- SET PROBLEM -
Select and reproduce each line of the listing below that bears the string "Python".

- RECORD EXCERPTS -
# # #
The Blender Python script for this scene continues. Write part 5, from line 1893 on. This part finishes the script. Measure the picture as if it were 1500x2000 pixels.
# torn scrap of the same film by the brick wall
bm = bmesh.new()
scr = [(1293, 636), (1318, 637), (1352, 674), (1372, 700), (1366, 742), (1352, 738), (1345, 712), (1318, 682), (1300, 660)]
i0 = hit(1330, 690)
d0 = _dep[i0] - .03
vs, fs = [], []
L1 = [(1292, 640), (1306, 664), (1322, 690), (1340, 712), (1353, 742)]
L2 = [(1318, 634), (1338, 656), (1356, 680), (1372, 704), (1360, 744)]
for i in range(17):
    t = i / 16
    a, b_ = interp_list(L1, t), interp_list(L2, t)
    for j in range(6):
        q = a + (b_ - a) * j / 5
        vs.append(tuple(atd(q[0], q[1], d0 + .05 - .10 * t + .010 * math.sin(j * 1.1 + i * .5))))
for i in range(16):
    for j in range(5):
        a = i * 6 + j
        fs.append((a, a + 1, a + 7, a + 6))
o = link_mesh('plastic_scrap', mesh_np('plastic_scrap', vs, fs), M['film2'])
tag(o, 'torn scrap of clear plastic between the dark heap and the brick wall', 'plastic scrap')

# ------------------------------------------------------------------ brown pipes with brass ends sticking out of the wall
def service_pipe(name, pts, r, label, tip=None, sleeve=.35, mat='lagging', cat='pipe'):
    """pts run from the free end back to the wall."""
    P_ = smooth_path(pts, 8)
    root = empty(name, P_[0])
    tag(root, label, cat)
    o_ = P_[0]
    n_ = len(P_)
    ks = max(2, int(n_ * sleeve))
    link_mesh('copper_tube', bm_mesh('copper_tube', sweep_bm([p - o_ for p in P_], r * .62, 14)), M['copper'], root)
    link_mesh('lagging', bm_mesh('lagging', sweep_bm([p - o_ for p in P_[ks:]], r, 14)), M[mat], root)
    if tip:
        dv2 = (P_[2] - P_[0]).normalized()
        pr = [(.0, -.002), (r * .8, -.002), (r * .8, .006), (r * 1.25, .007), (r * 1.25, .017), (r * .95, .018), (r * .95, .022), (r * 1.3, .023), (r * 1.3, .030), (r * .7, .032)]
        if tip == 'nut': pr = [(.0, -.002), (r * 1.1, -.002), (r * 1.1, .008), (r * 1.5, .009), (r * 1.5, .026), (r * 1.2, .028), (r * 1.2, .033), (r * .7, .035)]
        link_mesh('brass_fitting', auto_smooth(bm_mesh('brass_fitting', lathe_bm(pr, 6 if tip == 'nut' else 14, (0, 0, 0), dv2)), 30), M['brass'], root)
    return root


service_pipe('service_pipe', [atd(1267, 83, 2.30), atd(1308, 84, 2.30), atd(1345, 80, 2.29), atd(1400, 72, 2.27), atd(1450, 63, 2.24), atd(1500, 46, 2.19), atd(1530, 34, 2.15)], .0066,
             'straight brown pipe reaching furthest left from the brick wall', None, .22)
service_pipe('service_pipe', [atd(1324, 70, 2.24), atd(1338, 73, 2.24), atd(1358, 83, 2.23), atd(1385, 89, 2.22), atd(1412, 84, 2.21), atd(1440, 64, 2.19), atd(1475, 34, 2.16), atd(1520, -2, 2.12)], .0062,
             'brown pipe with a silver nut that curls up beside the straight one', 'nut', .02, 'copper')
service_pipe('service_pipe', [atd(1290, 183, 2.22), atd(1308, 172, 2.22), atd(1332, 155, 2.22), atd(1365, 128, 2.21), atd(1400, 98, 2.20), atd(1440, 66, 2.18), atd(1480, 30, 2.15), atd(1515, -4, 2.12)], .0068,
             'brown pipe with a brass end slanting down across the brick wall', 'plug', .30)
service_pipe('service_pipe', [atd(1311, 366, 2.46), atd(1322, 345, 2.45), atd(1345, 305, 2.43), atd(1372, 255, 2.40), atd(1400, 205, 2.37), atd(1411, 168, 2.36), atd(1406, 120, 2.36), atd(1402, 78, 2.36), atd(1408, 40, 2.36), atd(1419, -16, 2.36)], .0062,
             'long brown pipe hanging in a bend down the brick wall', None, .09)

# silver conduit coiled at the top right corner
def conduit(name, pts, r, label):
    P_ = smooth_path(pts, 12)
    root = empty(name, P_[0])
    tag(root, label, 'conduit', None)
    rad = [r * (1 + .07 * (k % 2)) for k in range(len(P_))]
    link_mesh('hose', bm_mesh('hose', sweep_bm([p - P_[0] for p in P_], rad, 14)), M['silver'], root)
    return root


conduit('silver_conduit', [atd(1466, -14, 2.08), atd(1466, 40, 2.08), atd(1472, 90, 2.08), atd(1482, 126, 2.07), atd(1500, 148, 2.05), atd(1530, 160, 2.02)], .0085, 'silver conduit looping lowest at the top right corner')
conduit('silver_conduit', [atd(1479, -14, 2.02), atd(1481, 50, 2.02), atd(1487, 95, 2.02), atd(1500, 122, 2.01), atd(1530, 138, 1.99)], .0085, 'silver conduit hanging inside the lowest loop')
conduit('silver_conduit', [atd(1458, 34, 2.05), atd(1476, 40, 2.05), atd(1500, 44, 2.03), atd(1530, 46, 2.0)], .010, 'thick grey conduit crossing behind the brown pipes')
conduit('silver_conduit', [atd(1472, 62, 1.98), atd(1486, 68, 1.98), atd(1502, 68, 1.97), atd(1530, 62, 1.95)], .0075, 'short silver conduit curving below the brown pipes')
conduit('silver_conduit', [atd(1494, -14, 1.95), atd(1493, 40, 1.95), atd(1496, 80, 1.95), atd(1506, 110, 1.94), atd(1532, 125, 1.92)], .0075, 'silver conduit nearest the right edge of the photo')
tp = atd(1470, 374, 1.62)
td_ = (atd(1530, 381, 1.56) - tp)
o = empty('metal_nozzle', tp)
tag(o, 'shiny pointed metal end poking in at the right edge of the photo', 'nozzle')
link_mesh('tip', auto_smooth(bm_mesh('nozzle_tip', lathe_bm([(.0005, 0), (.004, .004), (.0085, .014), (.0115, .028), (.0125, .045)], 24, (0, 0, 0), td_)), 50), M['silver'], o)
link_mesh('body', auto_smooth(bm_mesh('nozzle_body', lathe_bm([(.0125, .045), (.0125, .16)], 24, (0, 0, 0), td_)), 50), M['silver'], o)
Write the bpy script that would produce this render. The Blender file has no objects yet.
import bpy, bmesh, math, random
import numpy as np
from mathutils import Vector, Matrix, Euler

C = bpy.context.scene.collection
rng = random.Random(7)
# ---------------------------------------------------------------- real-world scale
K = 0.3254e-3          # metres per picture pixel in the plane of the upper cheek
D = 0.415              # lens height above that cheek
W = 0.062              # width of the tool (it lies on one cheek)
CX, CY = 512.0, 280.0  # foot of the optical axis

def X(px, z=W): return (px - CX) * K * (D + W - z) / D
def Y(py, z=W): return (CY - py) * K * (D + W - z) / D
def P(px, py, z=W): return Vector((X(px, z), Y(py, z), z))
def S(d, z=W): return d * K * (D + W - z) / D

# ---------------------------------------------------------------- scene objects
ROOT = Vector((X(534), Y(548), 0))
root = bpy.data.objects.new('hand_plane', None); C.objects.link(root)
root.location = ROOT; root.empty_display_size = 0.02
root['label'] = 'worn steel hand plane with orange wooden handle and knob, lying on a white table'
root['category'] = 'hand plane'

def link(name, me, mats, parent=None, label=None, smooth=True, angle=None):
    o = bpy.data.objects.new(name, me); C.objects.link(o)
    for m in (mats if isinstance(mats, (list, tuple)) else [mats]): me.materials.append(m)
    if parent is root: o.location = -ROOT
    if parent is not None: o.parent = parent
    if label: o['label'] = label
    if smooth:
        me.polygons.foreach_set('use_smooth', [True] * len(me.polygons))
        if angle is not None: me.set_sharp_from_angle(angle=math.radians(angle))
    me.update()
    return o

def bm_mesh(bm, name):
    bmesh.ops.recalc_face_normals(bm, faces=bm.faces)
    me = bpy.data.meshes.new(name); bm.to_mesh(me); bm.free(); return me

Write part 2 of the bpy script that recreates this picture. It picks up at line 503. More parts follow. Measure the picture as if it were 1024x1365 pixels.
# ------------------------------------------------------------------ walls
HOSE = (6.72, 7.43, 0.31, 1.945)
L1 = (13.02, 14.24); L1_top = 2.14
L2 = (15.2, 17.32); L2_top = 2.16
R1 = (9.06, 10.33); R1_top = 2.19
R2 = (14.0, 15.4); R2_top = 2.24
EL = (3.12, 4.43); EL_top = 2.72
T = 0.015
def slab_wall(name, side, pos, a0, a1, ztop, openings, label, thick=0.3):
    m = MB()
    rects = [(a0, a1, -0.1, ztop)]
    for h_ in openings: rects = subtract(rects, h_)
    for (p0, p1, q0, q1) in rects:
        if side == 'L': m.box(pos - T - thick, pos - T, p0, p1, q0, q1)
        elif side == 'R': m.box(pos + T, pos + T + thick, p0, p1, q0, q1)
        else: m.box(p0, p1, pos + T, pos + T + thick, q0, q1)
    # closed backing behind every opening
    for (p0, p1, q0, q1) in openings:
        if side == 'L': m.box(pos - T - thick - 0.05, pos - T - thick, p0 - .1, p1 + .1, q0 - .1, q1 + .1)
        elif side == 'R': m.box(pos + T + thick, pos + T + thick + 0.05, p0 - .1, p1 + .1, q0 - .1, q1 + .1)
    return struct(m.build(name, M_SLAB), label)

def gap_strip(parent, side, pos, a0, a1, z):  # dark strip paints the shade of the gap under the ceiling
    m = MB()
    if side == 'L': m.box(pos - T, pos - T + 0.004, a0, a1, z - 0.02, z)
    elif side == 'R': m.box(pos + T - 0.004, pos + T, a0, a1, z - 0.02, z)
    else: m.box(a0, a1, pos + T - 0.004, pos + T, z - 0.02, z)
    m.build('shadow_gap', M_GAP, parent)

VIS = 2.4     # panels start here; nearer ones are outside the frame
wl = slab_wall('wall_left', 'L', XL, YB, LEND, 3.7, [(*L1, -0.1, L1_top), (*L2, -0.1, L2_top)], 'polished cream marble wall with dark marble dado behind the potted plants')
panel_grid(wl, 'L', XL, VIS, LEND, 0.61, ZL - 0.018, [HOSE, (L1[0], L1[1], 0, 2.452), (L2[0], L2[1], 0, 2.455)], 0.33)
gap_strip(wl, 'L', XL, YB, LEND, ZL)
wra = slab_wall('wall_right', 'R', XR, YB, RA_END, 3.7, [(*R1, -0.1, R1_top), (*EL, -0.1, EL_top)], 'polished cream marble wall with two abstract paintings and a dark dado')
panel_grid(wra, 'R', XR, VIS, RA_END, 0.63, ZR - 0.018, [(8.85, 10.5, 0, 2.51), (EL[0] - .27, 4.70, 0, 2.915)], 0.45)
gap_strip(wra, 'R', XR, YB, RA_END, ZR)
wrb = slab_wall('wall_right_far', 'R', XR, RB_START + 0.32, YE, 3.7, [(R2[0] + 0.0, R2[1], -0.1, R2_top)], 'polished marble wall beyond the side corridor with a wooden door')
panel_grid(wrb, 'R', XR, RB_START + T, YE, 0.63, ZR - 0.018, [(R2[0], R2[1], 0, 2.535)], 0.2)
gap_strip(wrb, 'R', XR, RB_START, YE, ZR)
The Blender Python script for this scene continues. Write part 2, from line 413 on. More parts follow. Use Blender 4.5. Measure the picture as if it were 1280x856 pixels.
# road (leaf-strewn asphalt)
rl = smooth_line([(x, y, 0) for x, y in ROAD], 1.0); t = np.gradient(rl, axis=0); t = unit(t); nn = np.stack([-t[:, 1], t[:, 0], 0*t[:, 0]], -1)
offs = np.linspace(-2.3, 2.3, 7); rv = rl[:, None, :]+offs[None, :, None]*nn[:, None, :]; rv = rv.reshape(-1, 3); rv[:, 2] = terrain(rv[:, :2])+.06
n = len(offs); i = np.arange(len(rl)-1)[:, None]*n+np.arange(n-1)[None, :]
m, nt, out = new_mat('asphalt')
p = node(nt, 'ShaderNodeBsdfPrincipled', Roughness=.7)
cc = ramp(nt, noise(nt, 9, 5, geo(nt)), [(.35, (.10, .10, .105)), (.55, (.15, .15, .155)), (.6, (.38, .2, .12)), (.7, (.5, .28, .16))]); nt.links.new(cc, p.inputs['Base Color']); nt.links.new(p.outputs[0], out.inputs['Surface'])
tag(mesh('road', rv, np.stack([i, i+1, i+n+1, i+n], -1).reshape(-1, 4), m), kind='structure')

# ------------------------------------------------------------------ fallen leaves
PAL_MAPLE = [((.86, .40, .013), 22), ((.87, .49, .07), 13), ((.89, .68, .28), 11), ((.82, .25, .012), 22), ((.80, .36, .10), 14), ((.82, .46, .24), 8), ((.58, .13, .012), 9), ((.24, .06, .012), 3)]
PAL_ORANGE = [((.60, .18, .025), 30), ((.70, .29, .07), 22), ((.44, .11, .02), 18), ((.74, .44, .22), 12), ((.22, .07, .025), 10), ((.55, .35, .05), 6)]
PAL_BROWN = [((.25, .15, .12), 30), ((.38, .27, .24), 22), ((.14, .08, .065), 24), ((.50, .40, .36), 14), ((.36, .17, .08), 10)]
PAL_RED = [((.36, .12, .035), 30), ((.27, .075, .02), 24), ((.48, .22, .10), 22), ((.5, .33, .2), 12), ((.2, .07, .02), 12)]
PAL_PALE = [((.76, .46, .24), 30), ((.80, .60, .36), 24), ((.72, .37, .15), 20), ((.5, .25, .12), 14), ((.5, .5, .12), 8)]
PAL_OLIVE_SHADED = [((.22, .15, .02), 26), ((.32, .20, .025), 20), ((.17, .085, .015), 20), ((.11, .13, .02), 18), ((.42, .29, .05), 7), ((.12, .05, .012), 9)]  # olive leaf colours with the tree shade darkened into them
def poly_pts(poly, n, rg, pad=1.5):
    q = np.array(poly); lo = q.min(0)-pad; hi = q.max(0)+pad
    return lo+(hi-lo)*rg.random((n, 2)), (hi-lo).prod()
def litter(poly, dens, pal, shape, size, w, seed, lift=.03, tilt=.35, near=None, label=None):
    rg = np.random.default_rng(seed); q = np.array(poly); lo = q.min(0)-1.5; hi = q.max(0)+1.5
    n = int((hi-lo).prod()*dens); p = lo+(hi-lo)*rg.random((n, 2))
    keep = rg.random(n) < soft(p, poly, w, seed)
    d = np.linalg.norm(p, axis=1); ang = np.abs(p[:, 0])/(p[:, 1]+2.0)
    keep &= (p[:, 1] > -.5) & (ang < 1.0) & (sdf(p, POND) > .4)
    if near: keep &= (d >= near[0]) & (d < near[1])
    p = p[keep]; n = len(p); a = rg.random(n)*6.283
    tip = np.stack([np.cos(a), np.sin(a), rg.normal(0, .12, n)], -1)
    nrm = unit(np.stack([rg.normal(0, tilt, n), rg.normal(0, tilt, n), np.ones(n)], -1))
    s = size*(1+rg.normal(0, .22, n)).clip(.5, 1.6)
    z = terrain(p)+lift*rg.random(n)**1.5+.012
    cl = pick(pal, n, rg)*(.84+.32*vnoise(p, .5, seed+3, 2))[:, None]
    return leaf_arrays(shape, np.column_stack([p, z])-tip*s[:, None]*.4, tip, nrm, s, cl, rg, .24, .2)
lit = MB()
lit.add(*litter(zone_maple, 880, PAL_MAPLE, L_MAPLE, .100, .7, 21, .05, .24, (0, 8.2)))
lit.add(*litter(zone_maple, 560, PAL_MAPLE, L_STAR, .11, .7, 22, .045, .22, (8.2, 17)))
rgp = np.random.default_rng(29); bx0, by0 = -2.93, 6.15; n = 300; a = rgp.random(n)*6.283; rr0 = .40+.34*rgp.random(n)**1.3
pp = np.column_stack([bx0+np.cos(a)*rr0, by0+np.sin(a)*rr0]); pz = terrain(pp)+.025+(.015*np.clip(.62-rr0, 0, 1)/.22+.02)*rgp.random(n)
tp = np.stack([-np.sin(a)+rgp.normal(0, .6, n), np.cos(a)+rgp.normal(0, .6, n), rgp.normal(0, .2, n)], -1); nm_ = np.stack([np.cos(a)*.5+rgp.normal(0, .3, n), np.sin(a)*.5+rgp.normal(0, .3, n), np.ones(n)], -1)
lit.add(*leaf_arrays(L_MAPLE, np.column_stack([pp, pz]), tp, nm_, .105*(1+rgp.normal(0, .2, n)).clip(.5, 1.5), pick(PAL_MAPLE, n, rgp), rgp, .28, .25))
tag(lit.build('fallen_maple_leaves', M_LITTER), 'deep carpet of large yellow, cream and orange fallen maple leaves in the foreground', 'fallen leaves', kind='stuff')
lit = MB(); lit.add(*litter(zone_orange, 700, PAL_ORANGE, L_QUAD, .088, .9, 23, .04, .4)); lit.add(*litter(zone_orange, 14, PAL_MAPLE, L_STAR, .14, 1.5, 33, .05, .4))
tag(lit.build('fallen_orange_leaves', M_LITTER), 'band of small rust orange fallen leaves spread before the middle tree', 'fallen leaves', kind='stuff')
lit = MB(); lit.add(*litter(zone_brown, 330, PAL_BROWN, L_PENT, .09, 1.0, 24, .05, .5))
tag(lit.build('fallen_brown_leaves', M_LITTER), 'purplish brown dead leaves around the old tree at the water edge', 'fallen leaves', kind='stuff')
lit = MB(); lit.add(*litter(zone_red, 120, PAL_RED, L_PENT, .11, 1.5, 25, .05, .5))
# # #
- EXERCISE RESPONSE -
The Blender Python script for this scene continues. Write part 5, from line 1893 on. This part finishes the script. Measure the picture as if it were 1500x2000 pixels.
The Blender Python script for this scene continues. Write part 2, from line 413 on. More parts follow. Use Blender 4.5. Measure the picture as if it were 1280x856 pixels.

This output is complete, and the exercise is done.